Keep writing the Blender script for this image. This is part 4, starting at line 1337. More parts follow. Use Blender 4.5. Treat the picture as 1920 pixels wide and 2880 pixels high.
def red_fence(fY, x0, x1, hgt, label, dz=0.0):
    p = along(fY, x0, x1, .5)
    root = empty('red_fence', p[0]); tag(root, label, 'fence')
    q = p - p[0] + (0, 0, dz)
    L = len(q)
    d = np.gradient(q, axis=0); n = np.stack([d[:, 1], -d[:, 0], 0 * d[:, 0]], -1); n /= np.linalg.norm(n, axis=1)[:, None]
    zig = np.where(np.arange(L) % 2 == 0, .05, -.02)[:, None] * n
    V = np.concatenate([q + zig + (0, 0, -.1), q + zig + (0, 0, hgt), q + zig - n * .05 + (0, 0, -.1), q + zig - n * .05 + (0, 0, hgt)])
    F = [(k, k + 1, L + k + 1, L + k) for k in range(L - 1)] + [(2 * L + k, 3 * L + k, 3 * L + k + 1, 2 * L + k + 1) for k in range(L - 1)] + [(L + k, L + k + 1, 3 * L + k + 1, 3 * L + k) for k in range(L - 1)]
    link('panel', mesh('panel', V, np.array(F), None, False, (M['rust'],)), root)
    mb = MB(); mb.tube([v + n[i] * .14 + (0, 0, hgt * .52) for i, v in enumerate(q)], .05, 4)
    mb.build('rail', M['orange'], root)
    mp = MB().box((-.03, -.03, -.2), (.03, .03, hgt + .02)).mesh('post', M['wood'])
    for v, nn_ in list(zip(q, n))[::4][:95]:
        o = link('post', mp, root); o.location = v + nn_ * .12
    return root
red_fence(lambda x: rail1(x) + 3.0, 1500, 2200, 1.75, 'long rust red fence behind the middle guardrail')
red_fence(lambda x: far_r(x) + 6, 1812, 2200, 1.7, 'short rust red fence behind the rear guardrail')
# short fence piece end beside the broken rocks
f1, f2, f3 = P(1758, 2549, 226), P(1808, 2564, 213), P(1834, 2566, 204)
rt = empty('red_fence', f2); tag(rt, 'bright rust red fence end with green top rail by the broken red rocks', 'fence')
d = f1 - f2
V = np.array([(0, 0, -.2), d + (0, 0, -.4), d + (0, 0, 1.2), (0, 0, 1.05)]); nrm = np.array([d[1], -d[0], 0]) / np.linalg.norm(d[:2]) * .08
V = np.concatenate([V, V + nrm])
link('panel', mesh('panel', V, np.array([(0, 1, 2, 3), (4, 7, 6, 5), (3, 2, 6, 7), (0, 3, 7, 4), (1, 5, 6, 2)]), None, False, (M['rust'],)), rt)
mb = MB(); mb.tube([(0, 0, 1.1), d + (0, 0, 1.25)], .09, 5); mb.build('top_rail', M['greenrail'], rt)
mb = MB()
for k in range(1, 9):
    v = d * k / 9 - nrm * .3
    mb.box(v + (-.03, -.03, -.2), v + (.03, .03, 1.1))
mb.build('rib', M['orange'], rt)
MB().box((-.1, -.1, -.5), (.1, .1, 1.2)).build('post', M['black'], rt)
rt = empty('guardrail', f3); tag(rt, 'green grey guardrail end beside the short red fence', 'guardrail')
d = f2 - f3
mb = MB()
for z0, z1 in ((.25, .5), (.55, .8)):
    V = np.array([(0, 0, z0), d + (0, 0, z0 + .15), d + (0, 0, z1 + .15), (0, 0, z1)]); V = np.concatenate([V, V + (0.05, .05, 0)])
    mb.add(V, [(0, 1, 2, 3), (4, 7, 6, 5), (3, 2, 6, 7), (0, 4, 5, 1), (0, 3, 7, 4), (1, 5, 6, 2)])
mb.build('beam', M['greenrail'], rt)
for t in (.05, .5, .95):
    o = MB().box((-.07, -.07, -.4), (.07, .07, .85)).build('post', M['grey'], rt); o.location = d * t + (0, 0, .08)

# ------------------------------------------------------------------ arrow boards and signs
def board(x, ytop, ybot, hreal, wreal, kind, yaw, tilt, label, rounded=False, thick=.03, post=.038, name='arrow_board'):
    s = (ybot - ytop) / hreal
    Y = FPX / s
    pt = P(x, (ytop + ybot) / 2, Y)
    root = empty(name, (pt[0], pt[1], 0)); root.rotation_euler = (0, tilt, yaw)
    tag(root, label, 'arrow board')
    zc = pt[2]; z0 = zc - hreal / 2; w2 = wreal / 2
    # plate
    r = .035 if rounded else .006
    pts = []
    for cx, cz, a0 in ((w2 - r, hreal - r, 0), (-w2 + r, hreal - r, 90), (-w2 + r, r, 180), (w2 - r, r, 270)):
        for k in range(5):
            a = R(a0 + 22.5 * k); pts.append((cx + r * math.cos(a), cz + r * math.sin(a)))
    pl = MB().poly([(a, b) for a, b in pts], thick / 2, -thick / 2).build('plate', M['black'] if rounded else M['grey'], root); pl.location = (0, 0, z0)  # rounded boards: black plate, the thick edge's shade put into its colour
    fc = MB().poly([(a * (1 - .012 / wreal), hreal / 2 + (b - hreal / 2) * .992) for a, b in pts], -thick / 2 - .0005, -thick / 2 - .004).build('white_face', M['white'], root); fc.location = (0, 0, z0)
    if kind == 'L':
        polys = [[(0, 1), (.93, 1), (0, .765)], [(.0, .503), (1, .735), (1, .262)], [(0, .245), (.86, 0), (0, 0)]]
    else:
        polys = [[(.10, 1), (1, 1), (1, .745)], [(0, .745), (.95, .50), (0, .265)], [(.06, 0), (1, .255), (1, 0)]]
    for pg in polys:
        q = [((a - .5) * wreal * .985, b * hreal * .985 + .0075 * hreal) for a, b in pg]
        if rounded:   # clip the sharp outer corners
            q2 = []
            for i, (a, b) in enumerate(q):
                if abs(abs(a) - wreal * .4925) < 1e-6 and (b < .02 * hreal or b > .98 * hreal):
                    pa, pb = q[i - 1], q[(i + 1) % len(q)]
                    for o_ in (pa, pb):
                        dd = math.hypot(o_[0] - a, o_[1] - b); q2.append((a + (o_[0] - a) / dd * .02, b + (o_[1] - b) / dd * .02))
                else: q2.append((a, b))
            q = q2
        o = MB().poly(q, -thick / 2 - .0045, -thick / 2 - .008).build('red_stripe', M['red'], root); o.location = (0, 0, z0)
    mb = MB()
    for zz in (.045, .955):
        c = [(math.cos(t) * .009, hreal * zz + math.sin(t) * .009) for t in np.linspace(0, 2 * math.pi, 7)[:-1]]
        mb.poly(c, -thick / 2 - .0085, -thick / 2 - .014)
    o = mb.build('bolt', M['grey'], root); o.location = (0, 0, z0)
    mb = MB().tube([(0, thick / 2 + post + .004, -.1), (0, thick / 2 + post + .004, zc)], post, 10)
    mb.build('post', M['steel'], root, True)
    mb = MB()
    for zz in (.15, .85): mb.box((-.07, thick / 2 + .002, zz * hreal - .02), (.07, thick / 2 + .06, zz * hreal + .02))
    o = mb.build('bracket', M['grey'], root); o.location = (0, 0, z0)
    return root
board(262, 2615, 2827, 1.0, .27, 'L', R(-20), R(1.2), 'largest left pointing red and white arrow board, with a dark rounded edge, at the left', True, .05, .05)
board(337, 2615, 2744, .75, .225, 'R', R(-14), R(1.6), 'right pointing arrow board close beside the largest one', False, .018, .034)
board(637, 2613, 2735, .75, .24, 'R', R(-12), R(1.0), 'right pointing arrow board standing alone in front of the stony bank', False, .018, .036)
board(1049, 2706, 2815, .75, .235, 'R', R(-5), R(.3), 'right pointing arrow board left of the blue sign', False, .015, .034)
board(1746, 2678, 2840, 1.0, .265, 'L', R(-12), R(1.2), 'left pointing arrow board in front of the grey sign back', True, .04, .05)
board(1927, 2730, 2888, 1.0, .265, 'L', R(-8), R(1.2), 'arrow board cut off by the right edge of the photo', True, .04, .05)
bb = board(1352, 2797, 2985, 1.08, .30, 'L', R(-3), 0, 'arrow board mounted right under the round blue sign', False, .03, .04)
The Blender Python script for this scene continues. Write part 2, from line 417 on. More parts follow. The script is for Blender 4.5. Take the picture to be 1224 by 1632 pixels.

## Task details
Gather all lines from the records above in which "this" appears.

## Problem solution
Keep writing the Blender script for this image. This is part 4, starting at line 1337. More parts follow. Use Blender 4.5. Treat the picture as 1920 pixels wide and 2880 pixels high.
The Blender Python script for this scene continues. Write part 2, from line 417 on. More parts follow. The script is for Blender 4.5. Take the picture to be 1224 by 1632 pixels.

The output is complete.